Lettre à ma fille de presque vingt ans




Tu regardes le monde, depuis ici, depuis là-bas, et tu trouves, et tu dis, qu’il ne fait pas sens. Toi, à qui il s’offre pourtant ce monde, tu le prends en pleine face encore et encore. En 2023, l’avenir n’est pas rose, ni même brun ou noir, simplement il n’est pas. Au NO FUTUR revendiqué des punks, nous avons ajouté la froide efficacité des économistes, et le cynisme des médias. Nous avons pris de l’avance sur notre fin et hissé haut notre bannière. En lettre de sang, tu la lis : LIFE IS WORSE NOTHING.

Pourtant, bien des fois, à bien des époques nous y avons cru à la possibilité de devenir meilleur. Plus jamais de guerre, plus de gens qui meurent de faim, plus de sous-hommes à la merci de sur-hommes. On était sûr de tirer les leçons de l’histoire, de ne pas répéter les mêmes erreurs. Le bon avait tué le méchant, et à la sortie des camps les victimes ne seraient jamais des bourreaux. Mais aujourd’hui tout ça c’est mort. Et l’espoir se mue en nostalgie et les cris de haines marchent par-dessus ceux de liberté. Après avoir perdu Dieu, après avoir perdu l’homme, que nous reste-t-il ?

« Tu as la vie devant toi! ». C’est ce qu’on te dit, à toi, et ça te fait une belle jambe. Faire des études pour obtenir une bonne place, à quoi bon quand celle-ci a une vue qui donne sur le néant ? Mieux vaut s’assoir devant son école avec une pancarte où est écrit : STOP. Mieux vaut tout, plutôt qu’adhérer au mensonge gluant du progrès, de la morale et du soi-disant monde libre. Mieux vaut même mourir? Ne pas se battre? Ne pas résister?

Non, à mes yeux, non. Pourquoi? Pourquoi malgré tout? Qu’y-aurait-il bien à défendre quand tout est déjà perdu? Comment pourrait-on dire que ça vaut la peine, quand tout ce qu’on nous promet c’est encore plus de peine? Qu’est ce qui justement justifierait cette vie injustifiable?

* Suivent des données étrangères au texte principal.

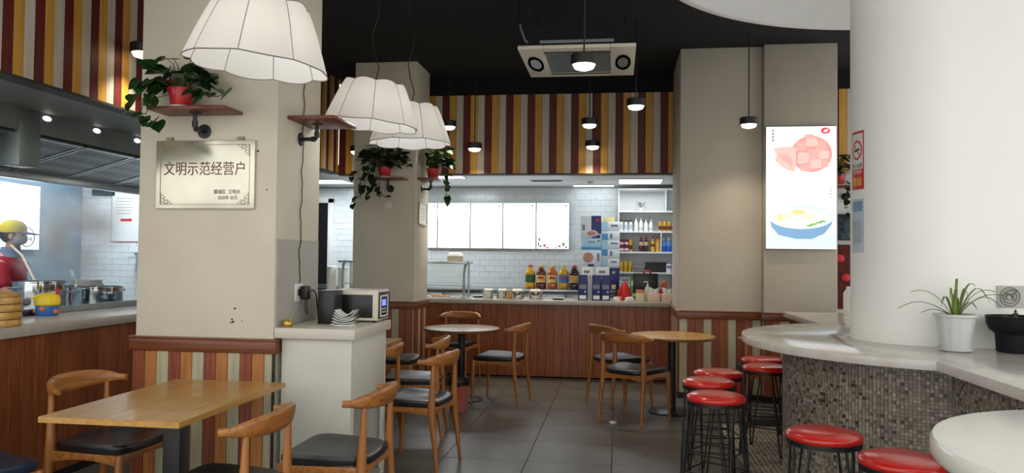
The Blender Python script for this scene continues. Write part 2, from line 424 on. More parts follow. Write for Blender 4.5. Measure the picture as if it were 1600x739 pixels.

Rien. Je n’ai pas la prétention d’offrir une solution, ou même dire qu’elle existe. Non, ce n’est pas avec le sourire que je vais te dire qu’il faut continuer le combat et pourquoi. C’est les yeux plein de larmes qui roulent à l’intérieur, que je vais te dire d’accueillir la vie, avec un sourire malgré tout. Et oui c’est ridicule tu me diras!

C’est très simple en réalité. Comme une sorte de foi débile. Une illusion sans illusion. Un mantra.

CE QUI COMPTE C'EST COMMENT.

-Le monde va droit dans le mur et nous avec !
Oui et ce qui compte c’est comment on marche dans ce monde.

-On regarde impuissant les migrants se noyer pendant leur traversée vers une vie rêvée, à l’intérieur de la leur qui est un cauchemar.
Oui et ce qui compte c’est comment on ne détourne pas les yeux devant leurs histoires.

-Quand ceux qu’on aime nous quitte, pour un jour peut-être ou toujours, qu’on leur dit au revoir, en s’accrochant à leur présence comme un chien à son maître.
Oui et ce qui compte c’est comment ils continue de vivre en nous.

-Alors la terre brule et pendant que l’on jette au brasier encore plus de pétrole, on jure au soleil qui se lève et nous éblouit: Va te faire foutre!
Oui et ce qui compte c’est comment on résiste à l’obscurité qui grignote et grignote encore.

Pour finir, j’imagine – pardonne-moi! – une sorte de conte, cette scène:
Adan et Eve sont vieux. A coté, le trognon de la pomme divine, flétrie et moisie, ne laisse plus deviner qui l’a croqué en premier. Un chant d’oiseau se lève et, las, les deux amants misérables se couchent pour mourir. Il dit à elle, ou elle a lui - on ne saurait plus bien dire.
« Nous sommes les derniers. Demain personne n’entendra encore le chant de ces oiseaux. »
Et l’autre: « Alors laisse moi écouter encore, mon amour, laisse moi encore écouter… ». Puis le rideau se ferme doucement.

En voilà une drôle de lettre (pas si drôle!) que je t’ai écrite là! Elle a les bras baissés, mais le coeur chaud et encore battant. Si ça te chante j’aimerai t’entendre? Toi qui a presque vingt ans!